Tuesday, January 9, 2007

THE YEAR 1987

In a previous post I spoke about my reunion. It got me thinking about my life during that time. I wish I could go back. Alas, I can't, all I can do is to remember it and cherish it with all of my heart. My Mother, Barbara, was still alive. My Dad, James was working at Champion Papers in Pasadena and not sitting in a nursing home. I was in High School at Sam Rayburn in Pasadena having the best years of my life and did not even realize it. The following posts are a time line of those years, this paragraph will be at the beginning of each:


You remember 1987. Glenn Close refused to be ignored, the Stock Market bubble burst, and the Beastie Boys fought to keep the party going. It was the year we realized what the 80's were all about - and we reveled in the excess, extravagance and bigness of it all!

Bands like Poison, Cinderella, and Motley Crue - took bad boy excess and hair styles to new heights; Oliver Stone showed us the dark side of yuppie avarice on Wall Street; and a new, upstart network called Fox introduced viewers to the hugely dysfunctional family known as the Bundy's.

In `87 sex was on our minds like never before. We flocked to the box office to see Michael Douglas learn the dangers of his Fatal Attraction; we tuned into MTV to watch Salt N' Pepa teach us how to push it (real good); and three scandalous women, Jessica Hahn, Donna Rice, and Fawn Hall, turned the worlds of news, politics, and religion on their &%!#es.

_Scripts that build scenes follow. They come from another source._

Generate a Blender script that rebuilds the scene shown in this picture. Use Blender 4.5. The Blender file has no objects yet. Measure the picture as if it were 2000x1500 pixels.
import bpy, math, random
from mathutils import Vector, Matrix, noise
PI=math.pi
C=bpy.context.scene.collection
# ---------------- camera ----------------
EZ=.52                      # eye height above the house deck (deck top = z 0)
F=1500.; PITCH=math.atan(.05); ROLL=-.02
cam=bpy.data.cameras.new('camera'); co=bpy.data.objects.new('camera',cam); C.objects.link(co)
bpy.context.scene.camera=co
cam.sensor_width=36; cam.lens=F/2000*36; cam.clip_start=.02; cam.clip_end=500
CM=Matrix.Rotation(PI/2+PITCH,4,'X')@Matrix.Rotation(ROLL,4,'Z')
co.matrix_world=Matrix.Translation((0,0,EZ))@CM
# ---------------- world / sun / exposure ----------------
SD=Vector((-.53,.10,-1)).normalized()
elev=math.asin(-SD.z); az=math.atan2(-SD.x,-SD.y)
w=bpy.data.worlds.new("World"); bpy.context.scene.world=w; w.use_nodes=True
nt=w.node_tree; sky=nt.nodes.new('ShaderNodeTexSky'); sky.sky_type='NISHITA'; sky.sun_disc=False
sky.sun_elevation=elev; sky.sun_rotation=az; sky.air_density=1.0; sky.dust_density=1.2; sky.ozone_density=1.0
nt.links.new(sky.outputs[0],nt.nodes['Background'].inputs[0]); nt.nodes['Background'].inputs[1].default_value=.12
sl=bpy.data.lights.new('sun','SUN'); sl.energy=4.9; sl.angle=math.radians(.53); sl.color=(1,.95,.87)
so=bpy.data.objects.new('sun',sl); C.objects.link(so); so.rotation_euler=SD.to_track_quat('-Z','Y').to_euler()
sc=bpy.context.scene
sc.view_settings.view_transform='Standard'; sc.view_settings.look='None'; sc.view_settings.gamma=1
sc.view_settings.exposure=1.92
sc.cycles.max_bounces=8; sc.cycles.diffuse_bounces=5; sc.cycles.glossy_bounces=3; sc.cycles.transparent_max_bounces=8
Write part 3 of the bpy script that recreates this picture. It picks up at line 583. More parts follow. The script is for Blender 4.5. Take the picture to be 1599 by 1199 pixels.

And FINALLY, after two years of foreplay - Cybil Shepherd and Bruce Willis did the deed on Moonlighting.

Shepherd and Willis weren't the only dynamic duo in '87. Following in the footsteps of such cinematic greats as Redford & Newman and Martin & Lewis, The Coreys (Haim and Feldman) began their legendary film collaboration by battling vampires in The Lost Boys. Little did we know that the duo who would bring us such classics as The Lost Boys, Dream a Little Dream and License to Drive would also bring us tabloid headlines about drug addiction, rehab, and general career immolation. Ann and Nancy Wilson proved that all they needed to stage a major comeback were a couple of leather corsets, a few catchy power ballads, and a tanker full of aquanet. And on Cheers, Sam Malone said good-bye to Diane and hello to Rebecca.

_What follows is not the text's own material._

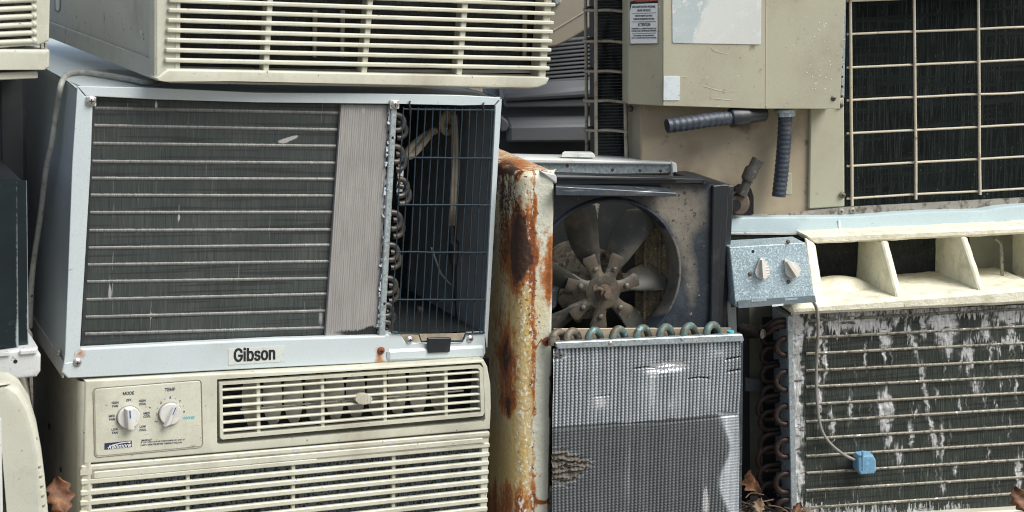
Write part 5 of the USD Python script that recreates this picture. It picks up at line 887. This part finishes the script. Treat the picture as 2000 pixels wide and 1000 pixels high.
# ------------------------------------------------------------------ pale blue bent cover lying on the foam, under the condensing unit
S = Frame(1430, 455, 2.53, 10, 0, -1.5)
u = thing('bent_metal_cover', 'pale blue bent sheet metal cover sandwiched between the tan unit and the foam duct', 'metal cover', S)
tp = [(1415, 428), (1500, 427), (1600, 426.5), (1680, 425), (1760, 419), (1850, 415), (1915, 414), (1945, 409), (1975, 405.5), (2045, 401)]
lo = [(1415, 452), (1500, 453), (1600, 452.5), (1680, 449), (1760, 446), (1850, 442), (1915, 438.5), (1945, 435.5), (1975, 432.5), (2045, 427)]
lq = [(x, y + 5.5) for x, y in lo]
a, b, c_ = (np.array([S.at(x, y, e) for x, y in curve(np.array(k, float), 8)]) for k, e in ((tp, 0), (lo, -.003), (lq, -.007)))
back = a * [1, 0, 1] + [0, .30, .0]; lip0 = a + [0, .004, .002]
part(u, 'cover_top', shell(np.stack([lip0, back]), (0, 0, -.0015)), 'pale_blue_metal', 40)
part(u, 'cover_lip', shell(np.stack([b, lerp(a, b, .5) + [0, -.0006, 0], a, lip0]), (0, .0015, 0)), 'pale_blue_metal', 40)
part(u, 'cover_hem', shell(np.stack([c_, b + [0, -.0045, -.0012], b + [0, 0, -.0006]]), (0, .0015, 0)), 'white_enamel_old', 40)
part(u, 'paint_drip', pslab(S, [(1637, 430), (1641, 430), (1643, 452), (1638, 452)], -.0035, .002, .0005), 'paper_white')
SB = Frame(1430, 470, 2.58, 10, 0, -1.5)
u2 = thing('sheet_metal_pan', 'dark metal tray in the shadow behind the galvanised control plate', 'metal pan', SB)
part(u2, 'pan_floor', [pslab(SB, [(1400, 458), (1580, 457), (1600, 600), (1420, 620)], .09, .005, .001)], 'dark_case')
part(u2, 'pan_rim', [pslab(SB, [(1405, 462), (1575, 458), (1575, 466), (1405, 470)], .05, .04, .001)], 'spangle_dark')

# ------------------------------------------------------------------ dead leaves and twigs
def leaf(name, label, px, py, D, size, yaw, tilt, m, curl=.5, seed=0, group=None):
    fr = Frame(px, py, D, yaw, tilt, RNG.uniform(-30, 30)); t = thing(name, label, 'leaf', fr, group)
    us, vs = np.linspace(-1, 1, 17), np.linspace(-1, 1, 17); P = np.zeros((17, 17, 3))
    for i, v in enumerate(vs):
        w = (1 - abs(v) ** 2.2) * (.62 + .16 * math.cos(v * 11 + seed)) + .02
        for j, uu in enumerate(us): P[i, j] = (uu * w * size, curl * size * ((uu * w) ** 2 * 1.2 - .3 * v * v + .25 * math.sin(3 * uu + 2 * v + seed)), v * size)
    part(t, 'blade', shell(P, (0, .0006, 0)), m, True); part(t, 'stalk', rod(P[0, 8], P[0, 8] + [.01, .01, -size * .5], .0012, 6), 'twig')
leaf('dead_leaf', 'large curled brown leaf wedged between the rounded cover and the dial unit', 117, 968, 1.93, .027, 25, -25, 'leaf_brown', .55, 1)
leaf('dead_leaf', 'dark curled leaf leaning against the copper bends at the ground', 1470, 940, 2.55, .024, 40, -15, 'leaf_brown', .7, 4)
leaf('dead_leaf', 'small tan leaf on the litter under the copper bends', 1483, 988, 2.46, .015, 10, -40, 'leaf_tan', .6, 2)
leaf('dead_leaf', 'small reddish leaf at the bottom corner of the torn coil', 1556, 994, 2.40, .013, -20, -40, 'leaf_brown', .6, 5)
leaf('dead_leaf', 'brown leaf caught on the torn coil at the right edge', 1992, 975, 2.36, .022, -20, -30, 'leaf_brown', .6, 7)
tw = []
for k in range(26):
    x, y = RNG.uniform(1450, 1565), RNG.uniform(972, 1010); f_ = WORLD.on(x, y, 2, RNG.uniform(.01, .045)); dv = RNG.normal(0, 1, 3) * [.03, .02, .012]
    tw.append(tube(curve([f_, f_ + dv * .5 + RNG.normal(0, .003, 3), f_ + dv]), .0011, 5))
part('/World', 'litter', tw, 'twig', kind='stuff', label=None)
lf = []
for k in range(120):
    x, y = RNG.uniform(1445, 1600), RNG.uniform(975, 1080); c = WORLD.on(x, y, 2, RNG.uniform(.0, .03)); s_ = RNG.uniform(.005, .011); R_ = rotm(*RNG.uniform(-70, 70, 3))
    pts = np.array([(-1, 0, 0), (-.3, .1, .5), (.5, .25, .45), (1, 0, 0), (.5, .2, -.45), (-.3, .1, -.5), (.1, .0, 0)]) * s_ @ R_.T + c
    lf.append((pts, np.array([(0, 1, 6), (1, 2, 6), (2, 3, 6), (3, 4, 6), (4, 5, 6), (5, 0, 6)])))
part('/World', 'leaf_litter', lf, 'leaf_tan', kind='stuff')

for name_, label_, cat_ in (('litter', 'thin dry twigs scattered below the copper bends', 'twigs'), ('leaf_litter', 'crumbled brown leaf litter on the ground between the two coils', 'leaves'), ('ground', 'bare brown dirt under the stacked units', 'ground')):
    tag(stage.GetPrimAtPath('/World/' + name_), label_, cat_)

Years before the Spice Girls - girl power ruled in 1987. Tiffany and Debbie Gibson dominated America's malls and pop radio. And on the big screen in Dirty Dancing, Jennifer Grey went to the Catskills, fell in love with Patrick Swayze, learned the Mambo, and discovered that no one could put her in a corner!

Ah, if only you could go back to 87 - the smell of bleach from your newly acid washed jeans was in the air, U2, Lisa Lisa, and R.E.M. were playing on your disc-man, and the year's biggest sex symbol was a bull-terrier who had a drinking problem and a way with the ladies. Good times.